Note the rest of story is in the phrase, "the long-run effects of these developments should in theory be positive." Why do economists in 2014 argue for free trade based only on theory?

Because in the entire history of economics no one has every been able to conduct a study showing, in fact, free trade is a good thing. But the literature is flooded with first class studies all showing that free trade reduces jobs and cuts income in the United States.

A sampling of the literature. David H. Autor,  in the American Economic Review, China Syndrome: Local Labor Market Effects of Import Competition in the United States.

Clinton and NAFTA

I am unable to find a Democratic economist who is a free trader now that Larry Summers has based a substantial part of his theory of Stagnation on our trade deficit.

The last hold out appears to be Professor Brad Delong who impeaches himself with his own chart.

In the upper right corner you will see that Exports are a major component of aggregate demand, i.e., the sum of all demand for workers (jobs).

That means the inverse. Imports destroy aggregate demand and jobs.

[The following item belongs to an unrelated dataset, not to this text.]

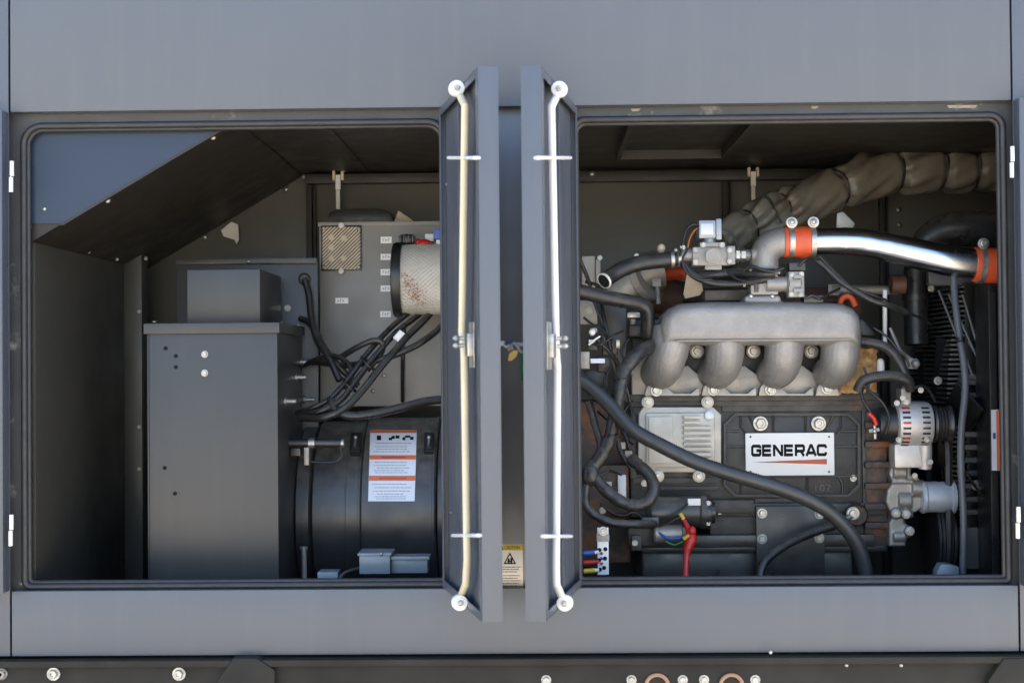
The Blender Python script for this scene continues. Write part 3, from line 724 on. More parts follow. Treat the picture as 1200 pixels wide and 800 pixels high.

Professor Delong admits to his credit that may have been wrong on Clinton's NAFTA, which is very admirable since he was a member of the Clinton Administration and supported NAFTA's passage:
3. Well, it seems that my letting my neoliberal freak flag fly on NAFTA has annoyed Robert Scott and Jeff Faux of the EPI. Lots to think about here...
Follow the links!

Here are the bloody awful facts about NAFTA from Jeff Faux writing about NAFTA's Impact on U.S. Workers, at the Economic Policy Institute Blog:

NAFTA affected U.S. workers in four principal ways. First, it caused the loss of some 700,000 jobs as production moved to Mexico. Most of these losses came in California, Texas, Michigan, and other states where manufacturing is concentrated. To be sure, there were some job gains along the border in service and retail sectors resulting from increased trucking activity, but these gains are small in relation to the loses, and are in lower paying occupations. The vast majority of workers who lost jobs from NAFTA suffered a permanent loss of income.
Second, NAFTA strengthened the ability of U.S. employers to force workers to accept lower wages and benefits. As soon as NAFTA became law, corporate managers began telling their workers that their companies intended to move to Mexico unless the workers lowered the cost of their labor. In the midst of collective bargaining negotiations with unions, some companies would even start loading machinery into trucks that they said were bound for Mexico. The same threats were used to fight union organizing efforts. The message was: “If you vote in a union, we will move south of the border.” With NAFTA, corporations also could more easily blackmail local governments into giving them tax reductions and other subsidies.
Third, the destructive effect of NAFTA on the Mexican agricultural and small business sectors dislocated several million Mexican workers and their families, and was a major cause in the dramatic increase in undocumented workers flowing into the U.S. labor market. This put further downward pressure on U.S. wages, especially in the already lower paying market for less skilled labor.
Fourth, and ultimately most important, NAFTA was the template for rules of the emerging global economy, in which the benefits would flow to capital and the costs to labor. The U.S. governing class—in alliance with the financial elites of its trading partners—applied NAFTA’s principles to the World Trade Organization, to the policies of the World Bank and IMF, and to the deal under which employers of China’s huge supply of low-wage workers were allowed access to U.S. markets in exchange for allowing American multinational corporations the right to invest there

Sum of it All.

Ross Perot was right and the election in 1992 was what created Ferguson.